Phillips noted that revenues across conferences have reached record levels but warned of increasing costs. “Revenues have never been greater,” he said. “Expenses for our schools also continue to go up. Is it sustainable, is really the question.”

He confirmed that all Atlantic Coast Conference schools have opted into a revenue-sharing model beginning next year. Under the plan, each school may allocate up to $20.5 million annually to player payments, with that cap set to rise steadily over the next decade. “In the league office, we continue to try to find new revenue streams that are available to us that will help offset some of those expenses [of paying student-athletes],” Phillips said.

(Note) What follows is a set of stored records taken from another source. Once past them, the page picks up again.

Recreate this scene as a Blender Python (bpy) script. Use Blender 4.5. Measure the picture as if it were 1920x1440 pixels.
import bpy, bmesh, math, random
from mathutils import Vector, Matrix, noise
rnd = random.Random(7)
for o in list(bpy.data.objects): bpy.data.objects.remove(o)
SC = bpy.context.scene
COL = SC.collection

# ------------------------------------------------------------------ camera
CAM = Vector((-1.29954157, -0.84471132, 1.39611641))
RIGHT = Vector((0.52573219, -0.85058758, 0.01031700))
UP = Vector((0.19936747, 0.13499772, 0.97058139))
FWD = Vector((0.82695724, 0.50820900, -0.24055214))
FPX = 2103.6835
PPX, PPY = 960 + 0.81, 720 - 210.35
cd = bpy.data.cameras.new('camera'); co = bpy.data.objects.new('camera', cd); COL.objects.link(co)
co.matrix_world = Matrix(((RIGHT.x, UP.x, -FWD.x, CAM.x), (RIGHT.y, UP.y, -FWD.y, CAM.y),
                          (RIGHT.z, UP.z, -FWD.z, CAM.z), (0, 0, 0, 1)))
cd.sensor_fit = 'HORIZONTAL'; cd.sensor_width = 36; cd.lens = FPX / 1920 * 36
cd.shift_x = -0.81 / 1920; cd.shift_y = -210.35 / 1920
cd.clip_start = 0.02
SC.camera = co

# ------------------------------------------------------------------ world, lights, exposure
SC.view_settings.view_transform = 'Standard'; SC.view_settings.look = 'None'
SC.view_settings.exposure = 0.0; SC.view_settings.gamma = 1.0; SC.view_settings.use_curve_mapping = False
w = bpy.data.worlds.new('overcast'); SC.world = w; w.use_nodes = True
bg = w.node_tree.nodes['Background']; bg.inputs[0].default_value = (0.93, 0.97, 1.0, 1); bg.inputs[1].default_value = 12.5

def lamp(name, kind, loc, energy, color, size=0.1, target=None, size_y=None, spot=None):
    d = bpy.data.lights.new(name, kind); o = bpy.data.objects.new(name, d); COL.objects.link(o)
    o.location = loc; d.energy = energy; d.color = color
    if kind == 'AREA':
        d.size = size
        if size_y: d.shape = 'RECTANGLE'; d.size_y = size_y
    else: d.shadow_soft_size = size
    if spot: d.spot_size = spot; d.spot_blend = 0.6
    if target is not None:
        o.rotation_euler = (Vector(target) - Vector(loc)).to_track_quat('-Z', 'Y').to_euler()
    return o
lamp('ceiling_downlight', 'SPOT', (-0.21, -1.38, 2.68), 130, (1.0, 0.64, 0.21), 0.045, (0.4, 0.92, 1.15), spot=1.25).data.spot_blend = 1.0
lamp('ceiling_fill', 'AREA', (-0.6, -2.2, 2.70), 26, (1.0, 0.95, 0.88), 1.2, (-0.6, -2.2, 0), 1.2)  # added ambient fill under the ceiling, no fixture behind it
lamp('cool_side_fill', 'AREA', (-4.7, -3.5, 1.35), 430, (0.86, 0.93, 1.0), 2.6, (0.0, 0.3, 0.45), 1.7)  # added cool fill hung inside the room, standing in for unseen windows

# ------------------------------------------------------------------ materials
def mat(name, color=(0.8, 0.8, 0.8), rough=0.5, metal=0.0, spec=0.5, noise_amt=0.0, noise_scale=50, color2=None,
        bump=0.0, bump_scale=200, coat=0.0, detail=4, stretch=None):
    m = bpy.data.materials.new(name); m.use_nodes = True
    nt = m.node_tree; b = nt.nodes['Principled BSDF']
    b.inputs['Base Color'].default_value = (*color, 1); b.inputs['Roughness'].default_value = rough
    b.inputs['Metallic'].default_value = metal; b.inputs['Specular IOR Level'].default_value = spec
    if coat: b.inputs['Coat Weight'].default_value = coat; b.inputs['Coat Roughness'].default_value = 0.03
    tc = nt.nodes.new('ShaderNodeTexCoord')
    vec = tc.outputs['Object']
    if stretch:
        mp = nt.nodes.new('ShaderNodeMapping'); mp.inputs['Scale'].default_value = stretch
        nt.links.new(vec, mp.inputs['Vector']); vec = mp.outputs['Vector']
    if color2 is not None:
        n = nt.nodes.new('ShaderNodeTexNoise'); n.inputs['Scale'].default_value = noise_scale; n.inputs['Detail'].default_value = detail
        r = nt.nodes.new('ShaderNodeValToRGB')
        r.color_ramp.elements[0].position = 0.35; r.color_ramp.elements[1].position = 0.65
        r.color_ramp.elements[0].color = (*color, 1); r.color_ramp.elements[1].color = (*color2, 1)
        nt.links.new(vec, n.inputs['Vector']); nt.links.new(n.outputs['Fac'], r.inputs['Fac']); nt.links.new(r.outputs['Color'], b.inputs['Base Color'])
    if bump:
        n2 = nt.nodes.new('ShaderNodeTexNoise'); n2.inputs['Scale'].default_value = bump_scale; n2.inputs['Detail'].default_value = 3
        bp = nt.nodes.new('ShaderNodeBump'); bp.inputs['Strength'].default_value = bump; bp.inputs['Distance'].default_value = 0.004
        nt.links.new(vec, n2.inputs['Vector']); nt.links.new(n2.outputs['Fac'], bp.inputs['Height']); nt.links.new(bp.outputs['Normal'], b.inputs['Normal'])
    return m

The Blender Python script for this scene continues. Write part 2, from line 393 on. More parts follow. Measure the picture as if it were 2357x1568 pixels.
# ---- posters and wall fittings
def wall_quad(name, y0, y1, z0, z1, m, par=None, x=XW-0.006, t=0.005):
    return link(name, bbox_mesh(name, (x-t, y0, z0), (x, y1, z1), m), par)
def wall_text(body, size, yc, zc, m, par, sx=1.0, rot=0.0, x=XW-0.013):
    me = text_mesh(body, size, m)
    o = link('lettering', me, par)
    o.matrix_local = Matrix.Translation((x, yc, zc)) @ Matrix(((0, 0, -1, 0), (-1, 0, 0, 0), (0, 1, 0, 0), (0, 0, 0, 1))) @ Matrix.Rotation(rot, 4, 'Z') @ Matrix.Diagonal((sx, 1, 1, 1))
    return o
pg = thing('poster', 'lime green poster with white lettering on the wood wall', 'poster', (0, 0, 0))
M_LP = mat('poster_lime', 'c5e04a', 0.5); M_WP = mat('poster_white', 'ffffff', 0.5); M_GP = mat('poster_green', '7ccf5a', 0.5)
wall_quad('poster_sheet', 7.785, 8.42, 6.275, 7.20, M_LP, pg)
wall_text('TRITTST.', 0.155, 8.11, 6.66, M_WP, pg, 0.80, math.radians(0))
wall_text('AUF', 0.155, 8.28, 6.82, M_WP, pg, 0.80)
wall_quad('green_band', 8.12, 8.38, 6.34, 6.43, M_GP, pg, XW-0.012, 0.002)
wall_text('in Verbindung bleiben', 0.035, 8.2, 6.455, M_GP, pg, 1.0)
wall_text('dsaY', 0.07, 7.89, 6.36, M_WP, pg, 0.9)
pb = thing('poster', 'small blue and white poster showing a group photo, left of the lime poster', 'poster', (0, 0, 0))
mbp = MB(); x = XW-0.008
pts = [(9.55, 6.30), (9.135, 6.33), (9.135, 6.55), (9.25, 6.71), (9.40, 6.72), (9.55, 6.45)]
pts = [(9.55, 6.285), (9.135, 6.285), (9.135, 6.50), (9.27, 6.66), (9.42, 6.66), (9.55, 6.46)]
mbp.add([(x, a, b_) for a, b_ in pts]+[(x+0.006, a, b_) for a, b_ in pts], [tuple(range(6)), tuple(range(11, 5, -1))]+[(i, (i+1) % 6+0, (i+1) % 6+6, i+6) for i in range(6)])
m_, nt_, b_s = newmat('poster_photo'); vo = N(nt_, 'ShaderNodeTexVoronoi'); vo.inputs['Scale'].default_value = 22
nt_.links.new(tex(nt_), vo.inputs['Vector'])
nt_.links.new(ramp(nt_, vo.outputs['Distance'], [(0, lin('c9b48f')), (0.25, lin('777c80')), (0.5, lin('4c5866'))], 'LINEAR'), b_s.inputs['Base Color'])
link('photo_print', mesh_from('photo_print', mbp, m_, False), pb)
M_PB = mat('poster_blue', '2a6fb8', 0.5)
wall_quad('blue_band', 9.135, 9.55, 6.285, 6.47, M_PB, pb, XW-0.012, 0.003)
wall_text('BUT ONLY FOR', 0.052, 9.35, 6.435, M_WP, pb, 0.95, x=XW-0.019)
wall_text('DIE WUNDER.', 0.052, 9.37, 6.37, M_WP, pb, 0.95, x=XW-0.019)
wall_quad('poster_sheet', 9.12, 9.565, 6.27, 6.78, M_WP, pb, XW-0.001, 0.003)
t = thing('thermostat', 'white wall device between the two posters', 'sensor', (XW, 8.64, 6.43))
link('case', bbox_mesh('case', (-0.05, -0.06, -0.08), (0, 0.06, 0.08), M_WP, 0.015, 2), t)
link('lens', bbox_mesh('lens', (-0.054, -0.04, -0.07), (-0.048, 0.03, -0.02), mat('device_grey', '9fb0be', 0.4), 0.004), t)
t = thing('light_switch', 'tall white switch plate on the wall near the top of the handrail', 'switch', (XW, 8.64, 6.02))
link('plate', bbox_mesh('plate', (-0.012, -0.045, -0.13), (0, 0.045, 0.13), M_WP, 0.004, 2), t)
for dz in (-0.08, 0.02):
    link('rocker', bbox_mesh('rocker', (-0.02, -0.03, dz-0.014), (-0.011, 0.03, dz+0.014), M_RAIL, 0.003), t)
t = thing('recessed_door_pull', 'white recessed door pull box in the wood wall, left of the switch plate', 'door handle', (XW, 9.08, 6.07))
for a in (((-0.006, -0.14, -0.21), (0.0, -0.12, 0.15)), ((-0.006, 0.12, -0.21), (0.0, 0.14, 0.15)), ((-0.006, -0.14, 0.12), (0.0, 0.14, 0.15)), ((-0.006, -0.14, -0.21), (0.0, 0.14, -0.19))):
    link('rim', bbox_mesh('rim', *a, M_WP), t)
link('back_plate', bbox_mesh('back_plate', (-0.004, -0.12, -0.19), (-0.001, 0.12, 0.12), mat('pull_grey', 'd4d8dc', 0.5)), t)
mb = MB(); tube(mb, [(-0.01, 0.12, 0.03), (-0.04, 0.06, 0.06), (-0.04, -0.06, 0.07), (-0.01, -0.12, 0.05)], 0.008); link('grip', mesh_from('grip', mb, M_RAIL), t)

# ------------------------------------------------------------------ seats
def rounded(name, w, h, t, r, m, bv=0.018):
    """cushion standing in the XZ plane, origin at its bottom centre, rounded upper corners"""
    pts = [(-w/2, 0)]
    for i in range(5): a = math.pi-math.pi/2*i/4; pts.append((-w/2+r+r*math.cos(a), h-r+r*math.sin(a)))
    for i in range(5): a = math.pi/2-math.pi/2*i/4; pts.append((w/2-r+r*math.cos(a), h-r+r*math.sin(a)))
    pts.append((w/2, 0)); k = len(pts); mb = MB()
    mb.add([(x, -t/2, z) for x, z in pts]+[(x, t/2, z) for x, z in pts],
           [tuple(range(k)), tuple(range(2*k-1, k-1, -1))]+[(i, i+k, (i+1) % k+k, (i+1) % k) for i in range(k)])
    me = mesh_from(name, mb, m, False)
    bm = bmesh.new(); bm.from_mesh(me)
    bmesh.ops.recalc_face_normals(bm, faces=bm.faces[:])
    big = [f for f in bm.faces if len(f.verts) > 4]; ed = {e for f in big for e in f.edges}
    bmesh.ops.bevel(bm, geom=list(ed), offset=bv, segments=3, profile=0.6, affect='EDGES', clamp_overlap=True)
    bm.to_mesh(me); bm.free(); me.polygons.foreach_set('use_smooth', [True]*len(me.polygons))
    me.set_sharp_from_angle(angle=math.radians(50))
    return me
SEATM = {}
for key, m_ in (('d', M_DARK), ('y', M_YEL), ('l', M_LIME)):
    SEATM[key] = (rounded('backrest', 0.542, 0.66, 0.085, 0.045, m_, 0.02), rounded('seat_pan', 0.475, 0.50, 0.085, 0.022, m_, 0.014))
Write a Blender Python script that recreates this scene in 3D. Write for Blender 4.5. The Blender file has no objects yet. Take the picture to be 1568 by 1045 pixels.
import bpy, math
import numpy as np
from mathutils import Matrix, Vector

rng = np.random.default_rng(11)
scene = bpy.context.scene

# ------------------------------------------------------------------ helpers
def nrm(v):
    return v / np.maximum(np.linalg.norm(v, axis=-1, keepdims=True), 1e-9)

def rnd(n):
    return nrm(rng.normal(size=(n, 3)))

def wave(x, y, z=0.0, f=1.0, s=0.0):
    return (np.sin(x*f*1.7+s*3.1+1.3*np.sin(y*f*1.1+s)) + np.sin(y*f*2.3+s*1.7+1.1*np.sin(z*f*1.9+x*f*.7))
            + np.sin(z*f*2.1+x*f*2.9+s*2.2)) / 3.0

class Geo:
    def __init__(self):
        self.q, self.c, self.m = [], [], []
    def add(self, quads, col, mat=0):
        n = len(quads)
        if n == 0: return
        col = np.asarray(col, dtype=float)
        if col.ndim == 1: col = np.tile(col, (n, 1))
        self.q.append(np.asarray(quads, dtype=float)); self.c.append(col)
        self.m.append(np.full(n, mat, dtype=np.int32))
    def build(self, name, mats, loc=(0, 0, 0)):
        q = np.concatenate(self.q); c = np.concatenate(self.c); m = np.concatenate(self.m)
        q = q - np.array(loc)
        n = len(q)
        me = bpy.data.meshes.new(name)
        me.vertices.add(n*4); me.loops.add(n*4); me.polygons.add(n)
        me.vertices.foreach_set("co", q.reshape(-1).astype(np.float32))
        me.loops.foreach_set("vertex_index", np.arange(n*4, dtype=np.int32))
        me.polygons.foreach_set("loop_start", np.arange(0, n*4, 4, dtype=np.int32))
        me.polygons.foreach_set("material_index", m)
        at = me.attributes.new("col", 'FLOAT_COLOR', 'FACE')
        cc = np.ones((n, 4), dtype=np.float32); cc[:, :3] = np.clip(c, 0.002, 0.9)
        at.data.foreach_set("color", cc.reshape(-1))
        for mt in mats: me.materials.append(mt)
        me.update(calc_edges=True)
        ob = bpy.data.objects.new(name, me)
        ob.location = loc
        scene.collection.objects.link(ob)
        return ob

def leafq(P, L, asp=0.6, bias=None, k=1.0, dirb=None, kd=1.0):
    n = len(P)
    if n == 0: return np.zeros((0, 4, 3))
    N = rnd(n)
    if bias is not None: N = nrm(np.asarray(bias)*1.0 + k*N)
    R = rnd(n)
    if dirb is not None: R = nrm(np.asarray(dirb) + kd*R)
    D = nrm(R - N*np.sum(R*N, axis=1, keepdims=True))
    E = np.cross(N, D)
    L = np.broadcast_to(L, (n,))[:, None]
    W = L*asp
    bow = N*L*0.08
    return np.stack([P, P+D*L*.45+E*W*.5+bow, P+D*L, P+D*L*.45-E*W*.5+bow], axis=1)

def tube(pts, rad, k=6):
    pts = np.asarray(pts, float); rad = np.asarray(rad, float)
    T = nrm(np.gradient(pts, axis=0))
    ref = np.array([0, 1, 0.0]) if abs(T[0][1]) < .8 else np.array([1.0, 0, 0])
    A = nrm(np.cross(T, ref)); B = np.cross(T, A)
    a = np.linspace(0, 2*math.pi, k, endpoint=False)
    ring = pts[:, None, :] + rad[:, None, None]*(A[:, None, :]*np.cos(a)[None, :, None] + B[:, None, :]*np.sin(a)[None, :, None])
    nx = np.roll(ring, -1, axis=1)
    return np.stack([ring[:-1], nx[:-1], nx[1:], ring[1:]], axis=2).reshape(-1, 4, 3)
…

A football game | Source: Pexels

A football game | Source: Pexels

Uneven Distribution and Legal Concerns

Ackerman raised concerns about how revenue will be distributed across sports and between men’s and women’s programs. “Football is driving the revenue story. Men’s basketball is second … So the question is, should half of that revenue be shared, no matter what, no matter who’s generating it,” she said. “I believe, frankly, it’s going to end up in the courts, unless Congress gets involved.”

Investment and Private Capital

While rejecting the idea of a “financial crisis,” Yormark emphasized the centrality of athletics to university branding. “Our presidents, our boards, our athletic departments, understand that athletics sits at the front porch of all these universities. They recognize that now it drives everything in the ecosystem,” he said. “They understand that investing in athletics is the right thing to be doing.”

That investment could include private partnerships. Yormark said the Big 12 has explored options for outside capital while ruling out a direct equity sale. “We’re not going to sell a stake in this conference,” he said. “But do we partner with someone strategically that provides different types of resources, capital, strategic resources? That potentially could happen.” Both Phillips and Ackerman confirmed that their conferences are reviewing proposals from Wall Street.

A soccer game | Source: Pexels

A soccer game | Source: Pexels

Shifting Media Rights and Incentive Models

Media revenue distribution is also evolving. Phillips said the ACC has adopted an incentive-based model, allocating a portion of media rights revenue based on television viewership and postseason success. “You can go hunt what you kill,” he said. “If you’re 4-8 in football or 12-2 and make the playoff, you’re going to get a bigger slice.”

Yormark suggested the Big 12 could consider similar adjustments in the future but said integration of eight new member schools must take precedence for now. He dismissed suggestions of pooling television rights across conferences in an NFL-style model, warning that it could dilute value. “Scarcity drives demand. Demand creates value,” Yormark said. “Hope isn’t a strategy… In theory, it works, but the devil is in the details.”

Growth in Emerging Sports

Despite financial pressures, commissioners identified strong growth potential in women’s athletics, particularly volleyball, which has drawn record television audiences and sold-out arenas. “I think volleyball is a safe bet,” Yormark said.

As the NCAA adapts to its new revenue-sharing structure, the debate over sustainability, fairness, and innovation continues to intensify, with conference leaders weighing tradition against transformation in a rapidly evolving landscape.